Endişeyle cesaretin kökleri, derinlerde bir yerde buluşuyor. Buluşmakla kalmıyor, gizemli bir alışveriş içine giriyor. Apayrı iki ağacın, toprağın altında devam eden yasak aşkı. “Kendilik cesareti”, derinlerde harlanıp duran kendilik endişesinin sonucu olarak harekete geçer. Herkesleşmenin sağaltıcı limanından ayrılmak, gövdemizi büyük dalgalarla test etmek şüphesiz kolay değil. Bu cesarete ne ölçüde sahip olduğumu bilmiyorum ama içimde gezdirdiğim kimsesizlik duygusu, beni ayakta tutacak şeylere inanmaya icbar ediyor, bunu söyleyebilirim.
41. Roy Boyne, Foucault ve Derrida’nın
metinlerindeki derin “sezdirimler” için metnin “dedektif gibi” okunmasını
söylüyor. Hayatın en iyi kitap olduğunu bilerek dedektif gibi okumalı belki de.
Asla “yüzeyde ve görünen” anlamlarıyla yetinmeyerek.
Eserlerinde şeytanın mahrem karanlığında üstelik ona kapılmayarak yürümeye cesareti gösteren Emin Gürdamur; şeytana, onu bir ilham motifi olarak kullanmaya ve şeytan metaforundaki “derin sezdirimlere” dair ne söyler?

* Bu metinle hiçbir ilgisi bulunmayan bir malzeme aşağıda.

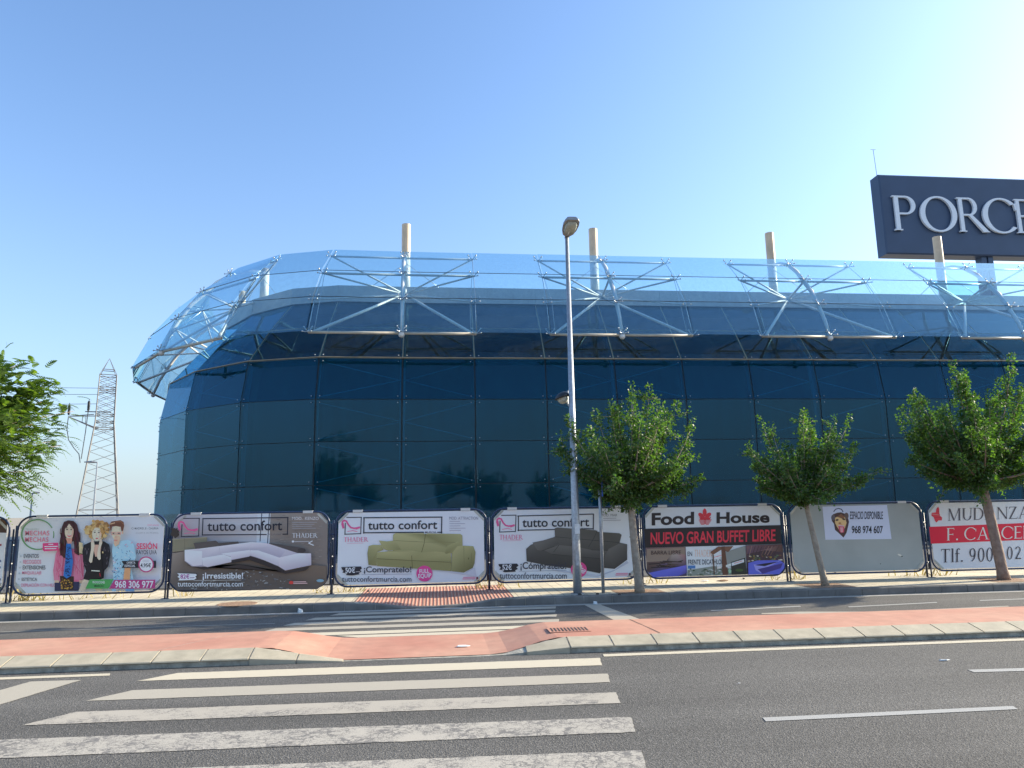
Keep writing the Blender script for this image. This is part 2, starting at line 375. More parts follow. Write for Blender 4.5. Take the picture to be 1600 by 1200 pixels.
MAT = dict(
    asphalt=asphalt_mat(),
    ground=principled('sandy_ground', (0.30, 0.26, 0.20), 0.95, noise=0.25, nscale=1.2, bump=0.5, bscale=12, n2=0.2, n2scale=0.02),
    lot=principled('car_park_asphalt', (0.09, 0.088, 0.085), 0.95, noise=0.25, nscale=5),
    paint_new=paint_mat('road_paint_fresh', 0.06, (0.620, 0.550, 0.414), crack=False),
    paint_mid=paint_mat('road_paint_mid', 0.16, (0.460, 0.415, 0.333), crack=False),
    paint_old=paint_mat('road_paint_cracked', 0.25, (0.460, 0.415, 0.342)),
    paint_older=paint_mat('road_paint_flaking', 0.50, (0.480, 0.439, 0.369)),
    paint_line=paint_mat('line_paint', 0.30, (0.42, 0.41, 0.38), crack=False),
    gutter=principled('gutter_concrete', (0.34, 0.33, 0.30), 0.85, noise=0.15, nscale=12),
    kerb=principled('kerb_concrete', (0.43, 0.375, 0.27), 0.85, noise=0.13, nscale=7, bump=0.25, bscale=120, n2=0.1, n2scale=1.4),
    kerb_far=principled('old_dark_kerb', (0.165, 0.155, 0.14), 0.85, noise=0.2, nscale=5, bump=0.3, bscale=90, n2=0.15, n2scale=1.1),
    joint=principled('joint_mortar', (0.40, 0.37, 0.30), 0.95, noise=0.35, nscale=9, bump=0.5, bscale=60),
    red=principled('red_coating', (0.46, 0.205, 0.140), 0.75, col2=(0.54, 0.30, 0.205), nscale=0.9, bump=0.25, bscale=150, n2=0.08, n2scale=6),
    tiles=tile_mat('pavement_tiles', (0.60, 0.53, 0.38), (0.54, 0.475, 0.345), (0.38, 0.32, 0.24), 0.2, 0.2),
    soil=principled('tree_pit_soil', (0.30, 0.19, 0.12), 0.95, noise=0.3, nscale=20, bump=1.0, bscale=30),
    iron=principled('cast_iron', (0.05, 0.048, 0.045), 0.6, metal=0.3, noise=0.3, nscale=20),
    navy=principled('navy_paint', (0.014, 0.032, 0.085), 0.35, noise=0.25, nscale=15),
    navy_post=principled('navy_post_paint', (0.010, 0.022, 0.058), 0.4, noise=0.25, nscale=9),
    panel=principled('poster_sheet', (0.88, 0.88, 0.88), 0.35, noise=0.02, nscale=3),
    panel_blank=principled('blank_sheet', (0.43, 0.44, 0.40), 0.5, noise=0.05, nscale=2.5, n2=0.06, n2scale=0.8),
    corner=principled('corner_sheet', (0.55, 0.53, 0.45), 0.5, noise=0.2, nscale=6),
    clip=principled('frame_clip', (0.72, 0.70, 0.66), 0.4),
    steel=principled('white_steel', (0.72, 0.72, 0.70), 0.35, noise=0.06, nscale=4),
    rod=principled('stainless_steel', (0.55, 0.56, 0.58), 0.28, metal=0.9, noise=0.08, nscale=9),
    chord=principled('cream_chord_paint', (0.62, 0.55, 0.45), 0.45, noise=0.1, nscale=4),
    mast=principled('mast_cream_paint', (0.68, 0.52, 0.35), 0.5, noise=0.10, nscale=3, n2=0.1),
    seal=principled('silicone_joint', (0.010, 0.009, 0.009), 0.6),
    seal_light=principled('bronze_trim', (0.42, 0.33, 0.22), 0.45, metal=0.2, noise=0.15, nscale=3),
    fascia=principled('grey_fascia_sheet', (0.46, 0.47, 0.47), 0.45, noise=0.1, nscale=2),
    roof=principled('roof_membrane', (0.35, 0.35, 0.34), 0.8, noise=0.15, nscale=1),
    interior=principled('interior_dark_wall', (0.012, 0.022, 0.03), 0.8, noise=0.2, nscale=0.4),
    fin=principled('pale_glass_fin', (0.30, 0.48, 0.52), 0.3),
    truss=principled('interior_white_tube', (0.48, 0.60, 0.64), 0.4),
    navysign=principled('sign_navy_panel', (0.035, 0.060, 0.115), 0.38, noise=0.10, nscale=0.5, bump=0.05, bscale=0.9),
    letter=principled('sign_white_letter', (0.74, 0.78, 0.82), 0.4),
    galv=principled('galvanised_steel', (0.40, 0.42, 0.44), 0.45, metal=0.55, noise=0.18, nscale=25, n2=0.1, n2scale=3),
    lampgrey=principled('lamp_housing', (0.30, 0.30, 0.30), 0.5, noise=0.1, nscale=10),
    lampglass=principled('lamp_lens', (0.42, 0.44, 0.38), 0.25, noise=0.2, nscale=25),
    black=principled('black_plastic', (0.02, 0.02, 0.022), 0.5),
    white=principled('white_plastic', (0.78, 0.78, 0.74), 0.5, noise=0.05),
    paper=principled('white_paper', (0.75, 0.75, 0.72), 0.8, noise=0.1, nscale=40),
    bluesign=principled('blue_sign_paint', (0.03, 0.10, 0.42), 0.4, noise=0.08),
    wire=principled('wire', (0.10, 0.11, 0.12), 0.5),
    lattice=principled('weathered_galvanised', (0.20, 0.195, 0.19), 0.6, metal=0.2, noise=0.2, nscale=1),
    bark=bark_mat('pale_bark', (0.30, 0.24, 0.18), (0.46, 0.38, 0.29)),
    bark2=bark_mat('reddish_bark', (0.24, 0.16, 0.12), (0.36, 0.26, 0.20)),
    leaf=leaf_mat('mulberry_leaf', (0.030, 0.080, 0.018), (0.095, 0.170, 0.042), trans=0.40, gloss=0.05, tcol=(1.45, 1.8, .6)),
    frond=leaf_mat('feathery_leaf', (0.045, 0.100, 0.022), (0.110, 0.180, 0.045), trans=0.45),
    dry=leaf_mat('dry_weed', (0.40, 0.32, 0.16), (0.26, 0.25, 0.11), trans=0.3, tcol=(1.2, 1.1, 0.7)),
    prt=print_mat(),
    facade=glass_mat('dark_teal_glass', (0.25, 0.56, 0.68), refl=(0.32, 0.53, 0.70), rough=0.03, milk=0.14, milkcol=(0.025, 0.26, 0.37), ior=1.55, vary=0.06, dirt=0.35, boost=1.15),
    facade_up=glass_mat('dusty_sloping_glass', (0.20, 0.45, 0.55), refl=(0.35, 0.75, 1.0), milk=0.07, milkcol=(0.42, 0.48, 0.42), ior=1.55, dirt=0.5),
    canopy=glass_mat('clear_canopy_glass', (0.84, 0.95, 0.985), refl=(0.70, 0.92, 1.0), milk=0.080, milkcol=(0.36, 0.66, 0.90), ior=1.52, dirt=0.4, boost=1.7),
    canopy_dark=glass_mat('tinted_canopy_glass', (0.60, 0.84, 0.92), milk=0.09, milkcol=(0.28, 0.60, 0.80), ior=1.55, dirt=0.4),
)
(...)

Şeytanın “yüzeyde ve görünen” anlamı, magazinseldir. Bir gerçeğin magazini o gerçeğin anlamını dramatik şekilde örter. Şeytanın teolojik, folklorik, edebî ve psikolojik katmanları peşinde yaptığım yolculuk, başlarda değilse bile sonlara doğru benim için bir anlam keşfine dönüştü. Bilirsiniz, anlamaya çalışmak çoğu zaman baş etmeye çalışmaktır. Şeytan gibi tarihle yaşıt bir tecrübenin, nasıl yorucu çağrışımlara kapı aralayacağını, yüzleşmelere zemin hazırlayacağını siz düşünün. Onun varlığı, kötülük sorunundan eskidir. Kötülük, kaynağı ve niteliği itibarıyla tarih boyunca insanoğlunun zihnini meşgul eden temel sorunlardan biridir. Geleneksel dönemde şeytan, kötülüğün ontik kaynağı olarak görüldü. İnsanla kötülük arasına giren bu mesafeden muhtemelen en çok şeytan memnun olmuştur. Gerçeküstü varlıkları, mitolojik fenomenleri hallaç pamuğu gibi savuran pozitivist rüzgâr, onu tarihin en büyük uydurması, teolojinin gereksiz ayrıntısı olarak nitelendirildiğinde yine kazanan şeytan oldu. Aydınlanma deneyimlerinde o, insan karşısında yeni bir görünmezlik pelerini elde etti. Baudelaire’in dediği gibi, şeytanın en büyük numarası insanları kendi yokluğuna inandırmasıydı. Onun pagan toplumlardaki düalist iktidarından tutun modern bireyin bilinçaltındaki işlevine varıncaya değin kurduğu imge krallığı, bütün kudretini insanoğlunun saplantılarından alır. Eğer bir yerde saplantı varsa orada bilincin yapacağı pek az şey kalmış demektir. Saplantılar suyunu, ruhun erişilmesi zor dehlizlerinden çeker. O dehlizlerde yaptığım sakıncalı yürüyüşlerde fark ettim ki şeytanın kültürel biyografisinin sınırlarında dolaşmakla insanoğlunun içindeki karanlık odaları yoklamak arasında fark yokmuş. İnsanın tinsel boyutuyla bu denli irtibatlı bir varlığın sezdirimlerinin kişide nasıl baş dönmesine sebep olacağını varın siz düşünün.